Rogers Creek Meadow Restoration Project
The Rogers Creek Meadow Restoration project’s focus was to improve the biodiversity and habitat of historic meadows, to reduce the risk and outcomes of catastrophic wildfires and to prepare these landscapes for the reintroduction of prescribed fire that has been suppressed over many years. Under this project, two private properties were selected, equaling 25.14 acres of treatment, that are adjacent to the restoration treatments being implemented in the Western Klamath Restoration Partnership (WKRP) project area and in the Orleans/Somes Bar Fire Safe Council’s Community Wildfire Protection Plan.
The project’s primary goals were to improve grazing and habitat for a multitude of endangered animal species such as elk, the northern spotted owl and the Pacific fisher by restoring historic meadow systems by the removal of mixed conifers’ encroachment on the periphery of these meadows.
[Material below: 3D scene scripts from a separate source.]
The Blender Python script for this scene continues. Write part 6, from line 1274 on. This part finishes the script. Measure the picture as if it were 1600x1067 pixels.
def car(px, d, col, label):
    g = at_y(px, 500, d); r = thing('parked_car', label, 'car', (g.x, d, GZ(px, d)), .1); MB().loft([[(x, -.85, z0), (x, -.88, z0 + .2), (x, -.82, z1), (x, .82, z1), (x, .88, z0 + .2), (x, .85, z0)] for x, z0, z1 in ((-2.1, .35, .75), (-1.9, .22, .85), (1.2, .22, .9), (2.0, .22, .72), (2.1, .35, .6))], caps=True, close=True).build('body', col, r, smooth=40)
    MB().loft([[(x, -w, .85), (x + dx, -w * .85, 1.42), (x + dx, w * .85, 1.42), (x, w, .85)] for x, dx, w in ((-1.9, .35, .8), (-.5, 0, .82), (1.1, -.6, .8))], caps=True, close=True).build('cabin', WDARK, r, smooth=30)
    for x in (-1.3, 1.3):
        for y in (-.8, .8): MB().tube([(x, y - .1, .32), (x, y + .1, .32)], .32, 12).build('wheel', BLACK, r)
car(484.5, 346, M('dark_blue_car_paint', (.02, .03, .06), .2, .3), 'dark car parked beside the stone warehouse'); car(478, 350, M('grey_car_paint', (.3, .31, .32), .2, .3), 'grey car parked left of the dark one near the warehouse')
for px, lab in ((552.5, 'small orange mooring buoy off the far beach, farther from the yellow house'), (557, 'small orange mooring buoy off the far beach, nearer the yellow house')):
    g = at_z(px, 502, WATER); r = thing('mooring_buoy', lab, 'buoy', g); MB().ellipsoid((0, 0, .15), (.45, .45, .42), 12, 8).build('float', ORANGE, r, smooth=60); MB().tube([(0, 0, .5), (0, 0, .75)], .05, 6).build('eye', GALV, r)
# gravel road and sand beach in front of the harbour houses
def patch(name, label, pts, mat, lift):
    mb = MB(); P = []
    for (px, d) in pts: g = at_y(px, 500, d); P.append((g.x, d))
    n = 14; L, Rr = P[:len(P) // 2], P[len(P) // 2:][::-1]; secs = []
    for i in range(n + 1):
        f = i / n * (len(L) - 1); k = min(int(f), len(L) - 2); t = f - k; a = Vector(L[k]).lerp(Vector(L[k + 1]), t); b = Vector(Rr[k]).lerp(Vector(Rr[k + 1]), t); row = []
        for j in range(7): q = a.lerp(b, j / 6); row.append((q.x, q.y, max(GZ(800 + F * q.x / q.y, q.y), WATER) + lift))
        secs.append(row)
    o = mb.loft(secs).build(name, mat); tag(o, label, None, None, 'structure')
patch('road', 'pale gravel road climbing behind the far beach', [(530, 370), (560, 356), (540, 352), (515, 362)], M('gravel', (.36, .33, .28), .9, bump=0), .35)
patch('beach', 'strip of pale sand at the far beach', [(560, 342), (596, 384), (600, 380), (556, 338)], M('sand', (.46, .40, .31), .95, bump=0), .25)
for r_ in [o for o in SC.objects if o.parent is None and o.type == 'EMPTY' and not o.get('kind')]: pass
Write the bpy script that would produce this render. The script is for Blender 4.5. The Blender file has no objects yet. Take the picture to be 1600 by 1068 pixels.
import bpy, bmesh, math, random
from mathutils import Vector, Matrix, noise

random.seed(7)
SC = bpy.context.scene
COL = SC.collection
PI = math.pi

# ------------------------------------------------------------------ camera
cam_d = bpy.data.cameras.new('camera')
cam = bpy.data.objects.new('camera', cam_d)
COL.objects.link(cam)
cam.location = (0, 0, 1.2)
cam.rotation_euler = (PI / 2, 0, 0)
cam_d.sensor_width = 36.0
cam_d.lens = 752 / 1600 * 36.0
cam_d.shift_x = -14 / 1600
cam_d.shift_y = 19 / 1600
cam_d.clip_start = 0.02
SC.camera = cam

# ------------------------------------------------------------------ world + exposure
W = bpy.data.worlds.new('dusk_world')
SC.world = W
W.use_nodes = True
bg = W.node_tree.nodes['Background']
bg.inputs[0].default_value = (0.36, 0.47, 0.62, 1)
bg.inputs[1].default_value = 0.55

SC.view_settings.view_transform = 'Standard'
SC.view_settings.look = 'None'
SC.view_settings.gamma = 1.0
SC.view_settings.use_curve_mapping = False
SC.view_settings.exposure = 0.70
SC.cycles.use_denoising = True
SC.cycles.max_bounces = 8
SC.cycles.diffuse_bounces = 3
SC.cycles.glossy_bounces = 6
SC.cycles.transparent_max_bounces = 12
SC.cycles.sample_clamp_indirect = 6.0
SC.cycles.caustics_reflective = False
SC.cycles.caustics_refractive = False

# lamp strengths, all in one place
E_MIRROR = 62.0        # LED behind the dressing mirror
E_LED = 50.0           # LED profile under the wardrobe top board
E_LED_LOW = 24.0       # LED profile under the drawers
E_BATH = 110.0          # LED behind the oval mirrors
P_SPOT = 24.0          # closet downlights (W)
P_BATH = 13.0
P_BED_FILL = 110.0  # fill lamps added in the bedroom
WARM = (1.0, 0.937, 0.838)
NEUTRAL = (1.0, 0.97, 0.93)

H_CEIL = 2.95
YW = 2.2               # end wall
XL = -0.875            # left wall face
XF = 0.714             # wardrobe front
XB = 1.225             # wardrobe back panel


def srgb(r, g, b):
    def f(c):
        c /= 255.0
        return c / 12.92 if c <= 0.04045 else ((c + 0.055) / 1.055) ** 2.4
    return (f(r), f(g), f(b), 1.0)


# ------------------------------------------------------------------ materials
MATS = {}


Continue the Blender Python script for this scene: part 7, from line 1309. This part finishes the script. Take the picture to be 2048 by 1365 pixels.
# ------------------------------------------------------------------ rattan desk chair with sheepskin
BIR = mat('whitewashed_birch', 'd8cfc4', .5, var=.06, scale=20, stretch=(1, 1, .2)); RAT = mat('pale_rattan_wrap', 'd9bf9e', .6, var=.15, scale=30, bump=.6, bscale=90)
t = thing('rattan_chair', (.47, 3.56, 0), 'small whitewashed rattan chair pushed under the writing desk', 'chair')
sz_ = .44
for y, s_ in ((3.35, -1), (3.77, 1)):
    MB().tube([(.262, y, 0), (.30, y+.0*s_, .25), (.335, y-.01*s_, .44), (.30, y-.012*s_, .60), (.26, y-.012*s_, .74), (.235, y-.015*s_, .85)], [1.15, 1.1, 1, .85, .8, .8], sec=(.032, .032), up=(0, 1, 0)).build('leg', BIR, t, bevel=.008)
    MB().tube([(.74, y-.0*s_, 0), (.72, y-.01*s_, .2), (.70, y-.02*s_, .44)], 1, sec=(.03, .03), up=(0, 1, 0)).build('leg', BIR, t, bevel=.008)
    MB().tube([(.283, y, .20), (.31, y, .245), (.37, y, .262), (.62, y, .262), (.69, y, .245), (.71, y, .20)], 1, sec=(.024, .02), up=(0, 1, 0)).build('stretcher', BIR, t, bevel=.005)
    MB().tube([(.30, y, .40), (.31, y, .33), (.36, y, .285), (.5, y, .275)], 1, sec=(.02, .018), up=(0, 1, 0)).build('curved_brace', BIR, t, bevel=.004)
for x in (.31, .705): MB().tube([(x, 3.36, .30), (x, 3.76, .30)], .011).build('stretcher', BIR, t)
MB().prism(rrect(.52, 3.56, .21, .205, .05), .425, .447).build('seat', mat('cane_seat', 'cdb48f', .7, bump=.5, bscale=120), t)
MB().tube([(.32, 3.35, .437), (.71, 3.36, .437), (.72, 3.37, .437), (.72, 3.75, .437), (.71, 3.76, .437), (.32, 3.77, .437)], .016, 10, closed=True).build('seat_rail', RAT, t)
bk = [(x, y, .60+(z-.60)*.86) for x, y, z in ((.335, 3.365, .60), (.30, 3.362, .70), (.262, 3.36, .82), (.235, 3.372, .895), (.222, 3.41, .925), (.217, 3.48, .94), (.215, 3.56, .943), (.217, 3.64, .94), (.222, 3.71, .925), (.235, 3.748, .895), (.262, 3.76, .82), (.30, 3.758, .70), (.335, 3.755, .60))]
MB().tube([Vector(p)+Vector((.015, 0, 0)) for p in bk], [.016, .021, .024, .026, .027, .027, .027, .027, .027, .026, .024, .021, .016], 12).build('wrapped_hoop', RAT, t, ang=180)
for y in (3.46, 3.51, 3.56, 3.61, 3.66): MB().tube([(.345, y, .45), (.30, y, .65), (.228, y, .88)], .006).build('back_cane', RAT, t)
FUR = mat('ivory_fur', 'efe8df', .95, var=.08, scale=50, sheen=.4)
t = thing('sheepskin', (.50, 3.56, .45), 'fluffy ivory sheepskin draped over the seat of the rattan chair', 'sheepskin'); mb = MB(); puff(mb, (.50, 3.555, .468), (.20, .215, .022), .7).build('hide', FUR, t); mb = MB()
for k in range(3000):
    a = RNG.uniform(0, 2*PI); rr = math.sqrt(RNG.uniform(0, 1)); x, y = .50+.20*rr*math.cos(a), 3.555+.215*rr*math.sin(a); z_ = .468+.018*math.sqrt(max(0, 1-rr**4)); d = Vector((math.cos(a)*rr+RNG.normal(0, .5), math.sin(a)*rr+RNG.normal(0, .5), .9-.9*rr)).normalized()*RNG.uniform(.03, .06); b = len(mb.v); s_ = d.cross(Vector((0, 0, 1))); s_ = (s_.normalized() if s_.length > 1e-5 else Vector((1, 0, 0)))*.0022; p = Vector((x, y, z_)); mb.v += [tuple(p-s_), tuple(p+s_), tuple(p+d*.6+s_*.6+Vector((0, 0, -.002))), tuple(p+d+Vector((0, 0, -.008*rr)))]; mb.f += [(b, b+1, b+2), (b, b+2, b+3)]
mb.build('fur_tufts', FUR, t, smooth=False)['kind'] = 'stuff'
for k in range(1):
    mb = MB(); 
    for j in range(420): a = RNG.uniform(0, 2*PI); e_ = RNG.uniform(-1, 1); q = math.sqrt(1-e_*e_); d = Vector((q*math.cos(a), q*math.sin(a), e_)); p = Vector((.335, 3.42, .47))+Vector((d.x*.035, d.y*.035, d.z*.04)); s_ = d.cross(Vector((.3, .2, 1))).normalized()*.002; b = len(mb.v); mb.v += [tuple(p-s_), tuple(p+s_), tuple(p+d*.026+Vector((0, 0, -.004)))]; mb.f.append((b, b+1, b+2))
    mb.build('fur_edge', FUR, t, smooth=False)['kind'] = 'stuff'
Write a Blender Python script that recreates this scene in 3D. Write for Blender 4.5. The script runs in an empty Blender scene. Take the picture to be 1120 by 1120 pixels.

There was also a focus on using conifer release methods and thinning of hardwoods to restore these hardwood stands to their historic ecosystems, which in turn reduces the volume of available fuels that feed catastrophic wildfire events.
What ties all these restoration objectives together is the ability to bring prescribed fire back to these landscapes as a tool to manage and revitalize these ecosystems and habitats, in turn protecting the human residences that live in these Wildland Urban Interface (WUI) areas.